Enter panic mode. Now you’re likely hot (it is Arizona, after all), on the verge of running late for class and left wondering where the next nearest rack is, dreading it will also be full. 

After understanding these pain points from the ASU Parking and Transit Services team, the Cox Connected Environments Collaboratory set out to explore smart solutions to improve bike parking on campus.

Arizona State University's Tempe campus currently has more than 12,000 bicycle racks, none of which have any means to track utilization. The Cox Collaboratory team previously evaluated different sensor options for bike racks but found that installation, maintenance and ability to scale were all limiting factors. Their focus then turned to using video to overcome those limitations. 

Rachel Hayden, a senior studying engineering mechanical systems at ASU and the collaboratory’s product and technology solutions analyst intern, spent time during her internship this summer creating a video analytics model using machine learning to be able to view and recognize bikes.

Rachel Hayden
To detect bikes for this project, Hayden used Edge Impulse, a leading development platform that uses machine learning to build analytical models. Here are some of the steps she took to create her model:

Step 1: Hayden had to choose between image classification and object detection. She selected object detection because “we’re looking more at detecting how many bikes there are rather than trying to distinctly tell the difference between a bike and some other object,” she said.    

Step 2: Next, Hayden collected about 150 images of bicycles from search engines and uploaded them to Edge Impulse so the model knew what to analyze. “I collected images of singular bikes and multiple bikes that were grouped together,” Hayden said. “Along with a wide variety of backgrounds and different perspectives, looking at bikes from the front side, the back … and then getting different environments.”

Step 3. With each picture that Hayden uploaded, she used a labeling system to identify the bikes in each picture to better teach the model how to identify them. “I uploaded some pictures of scooters and some cars and just put no labels at all because it was just as important to be able to teach the model what was not a bicycle,” Hayden said.

Step 4. From there, Hayden was able to train the model using object detection from data that she had uploaded. With a final precision score of 60%, Hayden was ready to test.

Step 5. When the model was tested on data it had never seen before to see how well it would detect or count bikes in “real life,” the model received an accuracy score of 90.7%. To perform live classification, Edge Impulse allowed for use of a mobile phone for remote connection, which enabled Hayden to collect real-world images and test this new model around the ASU Tempe campus.
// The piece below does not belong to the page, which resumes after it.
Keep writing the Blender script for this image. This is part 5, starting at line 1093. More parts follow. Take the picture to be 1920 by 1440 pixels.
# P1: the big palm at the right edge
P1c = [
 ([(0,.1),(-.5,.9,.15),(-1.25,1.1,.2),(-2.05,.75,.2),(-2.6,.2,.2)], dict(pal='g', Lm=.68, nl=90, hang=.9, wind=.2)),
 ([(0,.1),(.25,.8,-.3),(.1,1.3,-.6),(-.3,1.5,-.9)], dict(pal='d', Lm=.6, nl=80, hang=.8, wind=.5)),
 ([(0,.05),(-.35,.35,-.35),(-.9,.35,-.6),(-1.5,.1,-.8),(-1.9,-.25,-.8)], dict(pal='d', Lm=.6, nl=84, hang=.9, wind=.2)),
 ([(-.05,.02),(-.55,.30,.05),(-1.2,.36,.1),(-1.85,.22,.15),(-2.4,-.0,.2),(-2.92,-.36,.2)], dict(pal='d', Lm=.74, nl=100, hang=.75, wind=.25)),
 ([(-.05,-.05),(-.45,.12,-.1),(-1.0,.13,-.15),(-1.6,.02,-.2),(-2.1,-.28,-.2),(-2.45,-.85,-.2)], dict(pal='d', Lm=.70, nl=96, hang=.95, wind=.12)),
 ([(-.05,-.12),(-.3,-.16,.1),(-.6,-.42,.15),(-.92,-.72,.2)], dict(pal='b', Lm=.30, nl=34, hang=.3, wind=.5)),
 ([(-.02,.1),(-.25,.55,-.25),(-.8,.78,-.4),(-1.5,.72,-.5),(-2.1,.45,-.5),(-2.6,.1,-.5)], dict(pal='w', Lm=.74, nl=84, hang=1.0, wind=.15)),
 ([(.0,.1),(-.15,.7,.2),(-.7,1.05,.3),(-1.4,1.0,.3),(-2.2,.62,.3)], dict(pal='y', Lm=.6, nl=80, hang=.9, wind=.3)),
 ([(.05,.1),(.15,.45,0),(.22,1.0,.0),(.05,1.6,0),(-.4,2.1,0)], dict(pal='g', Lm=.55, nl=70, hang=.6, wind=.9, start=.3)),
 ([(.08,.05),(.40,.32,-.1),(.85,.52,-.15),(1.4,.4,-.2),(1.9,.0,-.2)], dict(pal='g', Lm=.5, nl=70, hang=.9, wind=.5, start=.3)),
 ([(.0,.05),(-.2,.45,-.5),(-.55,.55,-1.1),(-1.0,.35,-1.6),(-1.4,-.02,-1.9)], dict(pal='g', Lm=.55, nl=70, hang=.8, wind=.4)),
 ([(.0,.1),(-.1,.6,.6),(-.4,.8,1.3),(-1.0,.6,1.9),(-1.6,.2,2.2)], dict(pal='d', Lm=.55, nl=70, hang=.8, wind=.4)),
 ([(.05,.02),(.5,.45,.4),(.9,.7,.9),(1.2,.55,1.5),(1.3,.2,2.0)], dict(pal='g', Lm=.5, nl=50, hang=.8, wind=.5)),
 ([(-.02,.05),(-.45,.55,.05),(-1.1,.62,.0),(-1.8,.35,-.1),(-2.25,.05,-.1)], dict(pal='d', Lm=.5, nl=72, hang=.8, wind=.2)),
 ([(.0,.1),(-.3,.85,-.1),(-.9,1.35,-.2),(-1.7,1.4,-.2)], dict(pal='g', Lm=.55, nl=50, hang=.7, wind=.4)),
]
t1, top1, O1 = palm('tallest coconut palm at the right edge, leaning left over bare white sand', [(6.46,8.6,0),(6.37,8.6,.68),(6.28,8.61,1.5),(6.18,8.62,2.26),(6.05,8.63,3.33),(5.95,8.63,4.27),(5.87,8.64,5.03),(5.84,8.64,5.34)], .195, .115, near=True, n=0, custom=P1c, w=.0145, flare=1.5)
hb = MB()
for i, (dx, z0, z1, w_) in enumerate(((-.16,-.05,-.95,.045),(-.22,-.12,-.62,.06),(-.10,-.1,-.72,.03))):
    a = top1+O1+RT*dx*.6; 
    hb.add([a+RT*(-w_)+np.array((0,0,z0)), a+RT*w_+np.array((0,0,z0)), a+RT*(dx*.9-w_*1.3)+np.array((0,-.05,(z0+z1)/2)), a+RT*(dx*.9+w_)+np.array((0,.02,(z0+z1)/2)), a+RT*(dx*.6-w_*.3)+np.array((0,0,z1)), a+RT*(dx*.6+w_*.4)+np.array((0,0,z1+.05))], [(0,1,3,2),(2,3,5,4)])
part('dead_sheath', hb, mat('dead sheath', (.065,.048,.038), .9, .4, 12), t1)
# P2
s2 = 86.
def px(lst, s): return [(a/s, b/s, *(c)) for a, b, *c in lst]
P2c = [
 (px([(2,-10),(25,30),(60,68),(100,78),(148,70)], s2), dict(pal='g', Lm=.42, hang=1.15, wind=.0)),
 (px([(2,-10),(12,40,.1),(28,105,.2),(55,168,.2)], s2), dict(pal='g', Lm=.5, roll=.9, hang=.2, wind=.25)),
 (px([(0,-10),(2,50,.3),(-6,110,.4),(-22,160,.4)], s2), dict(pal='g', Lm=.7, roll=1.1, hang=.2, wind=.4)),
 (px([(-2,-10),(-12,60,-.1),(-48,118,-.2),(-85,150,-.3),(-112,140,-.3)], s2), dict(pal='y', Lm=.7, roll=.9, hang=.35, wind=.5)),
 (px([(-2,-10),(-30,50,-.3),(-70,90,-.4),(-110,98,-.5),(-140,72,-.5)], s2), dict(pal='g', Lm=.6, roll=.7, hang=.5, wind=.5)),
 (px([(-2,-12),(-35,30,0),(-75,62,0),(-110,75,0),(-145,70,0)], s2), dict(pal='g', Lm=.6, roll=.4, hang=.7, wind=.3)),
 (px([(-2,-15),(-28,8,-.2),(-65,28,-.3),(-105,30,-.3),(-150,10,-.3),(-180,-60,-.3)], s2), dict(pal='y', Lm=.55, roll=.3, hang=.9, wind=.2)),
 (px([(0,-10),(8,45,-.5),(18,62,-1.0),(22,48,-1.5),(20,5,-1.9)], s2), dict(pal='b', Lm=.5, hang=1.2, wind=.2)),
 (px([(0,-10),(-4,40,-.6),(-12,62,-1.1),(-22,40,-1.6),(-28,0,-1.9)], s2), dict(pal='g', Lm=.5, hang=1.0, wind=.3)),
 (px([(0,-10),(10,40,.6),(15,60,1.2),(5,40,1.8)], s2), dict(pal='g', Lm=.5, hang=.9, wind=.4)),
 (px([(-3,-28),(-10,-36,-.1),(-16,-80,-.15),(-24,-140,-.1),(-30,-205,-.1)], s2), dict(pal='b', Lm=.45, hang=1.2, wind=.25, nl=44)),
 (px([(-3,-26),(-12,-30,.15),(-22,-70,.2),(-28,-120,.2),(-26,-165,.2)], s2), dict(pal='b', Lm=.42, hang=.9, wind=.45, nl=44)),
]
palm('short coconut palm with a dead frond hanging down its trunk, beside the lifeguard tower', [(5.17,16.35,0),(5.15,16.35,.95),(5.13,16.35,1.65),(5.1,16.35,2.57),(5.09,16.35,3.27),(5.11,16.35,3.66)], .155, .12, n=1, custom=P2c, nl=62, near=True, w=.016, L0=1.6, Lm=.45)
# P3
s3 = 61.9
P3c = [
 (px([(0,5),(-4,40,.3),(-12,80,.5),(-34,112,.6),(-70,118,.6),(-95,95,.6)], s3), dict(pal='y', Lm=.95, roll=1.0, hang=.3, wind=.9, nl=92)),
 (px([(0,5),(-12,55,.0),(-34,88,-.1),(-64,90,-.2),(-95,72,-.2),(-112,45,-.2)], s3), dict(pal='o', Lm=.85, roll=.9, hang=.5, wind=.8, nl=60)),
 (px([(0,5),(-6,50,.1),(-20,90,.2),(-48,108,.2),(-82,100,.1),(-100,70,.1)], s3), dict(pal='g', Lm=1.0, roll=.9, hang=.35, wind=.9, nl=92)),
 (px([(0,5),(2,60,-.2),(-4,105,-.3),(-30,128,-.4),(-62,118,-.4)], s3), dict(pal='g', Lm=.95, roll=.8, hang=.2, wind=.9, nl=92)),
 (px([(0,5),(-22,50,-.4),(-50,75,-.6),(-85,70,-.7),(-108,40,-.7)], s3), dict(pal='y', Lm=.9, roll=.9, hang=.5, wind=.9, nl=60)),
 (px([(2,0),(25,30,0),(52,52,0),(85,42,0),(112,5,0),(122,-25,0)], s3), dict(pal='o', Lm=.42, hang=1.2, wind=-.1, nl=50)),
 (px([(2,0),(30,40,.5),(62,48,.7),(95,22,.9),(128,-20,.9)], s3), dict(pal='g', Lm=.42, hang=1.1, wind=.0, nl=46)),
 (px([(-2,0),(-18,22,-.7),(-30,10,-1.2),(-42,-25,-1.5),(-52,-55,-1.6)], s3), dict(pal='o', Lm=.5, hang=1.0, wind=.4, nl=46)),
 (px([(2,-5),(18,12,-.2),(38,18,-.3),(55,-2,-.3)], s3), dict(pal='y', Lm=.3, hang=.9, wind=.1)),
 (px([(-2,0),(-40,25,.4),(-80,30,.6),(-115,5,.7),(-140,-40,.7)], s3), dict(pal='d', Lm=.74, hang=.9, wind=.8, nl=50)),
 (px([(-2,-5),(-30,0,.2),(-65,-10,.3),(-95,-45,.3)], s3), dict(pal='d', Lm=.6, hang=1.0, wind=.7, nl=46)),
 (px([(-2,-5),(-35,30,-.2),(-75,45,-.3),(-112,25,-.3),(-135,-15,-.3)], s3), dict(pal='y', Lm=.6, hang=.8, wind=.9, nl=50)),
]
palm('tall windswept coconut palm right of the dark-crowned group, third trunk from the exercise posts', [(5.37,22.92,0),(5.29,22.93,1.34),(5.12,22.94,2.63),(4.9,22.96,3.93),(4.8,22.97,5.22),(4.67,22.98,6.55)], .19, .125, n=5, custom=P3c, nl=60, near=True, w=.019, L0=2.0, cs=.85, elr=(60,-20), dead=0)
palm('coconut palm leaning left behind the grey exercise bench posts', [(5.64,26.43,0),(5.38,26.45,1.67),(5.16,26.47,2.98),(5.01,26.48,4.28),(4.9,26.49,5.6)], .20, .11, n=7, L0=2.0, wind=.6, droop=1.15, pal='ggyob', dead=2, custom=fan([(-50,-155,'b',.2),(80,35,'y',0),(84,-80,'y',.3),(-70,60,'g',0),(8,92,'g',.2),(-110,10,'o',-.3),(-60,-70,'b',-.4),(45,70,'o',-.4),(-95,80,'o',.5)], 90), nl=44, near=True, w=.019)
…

With such a high accuracy score, Hayden feels that the model’s success could potentially lead to monitoring overall utilization of racks by accurately counting how many bikes are currently there, optimizing rack placement around campus based on utilization data over time and offer more efficient bike parking by providing students insights into where spots are available.

“We’re proud of the incredible work that Rachel put into this project and her leadership in seeing it through from beginning to end,” said Brian Nickell, product and integration lead for smart communities at Cox2M. “We look forward to seeing how we can use this data and modeling to create a smarter and more efficient environment for ASU students, faculty and staff.”

The project offered win-win objectives for both ASU and the Cox Collaboratory, with some positives including:

For ASU:

  • Envisioning how to better understand bike rack utilization to gauge use and availability.
  • Learning how technology can assist in their efforts to encourage and promote more efficient bike transportation to reach sustainability goals.

For Cox Collaboratory:

  • Prove video analytics solutions can and would work for this use-case.
  • Evaluate machine learning platforms to streamline concepting and prototypes.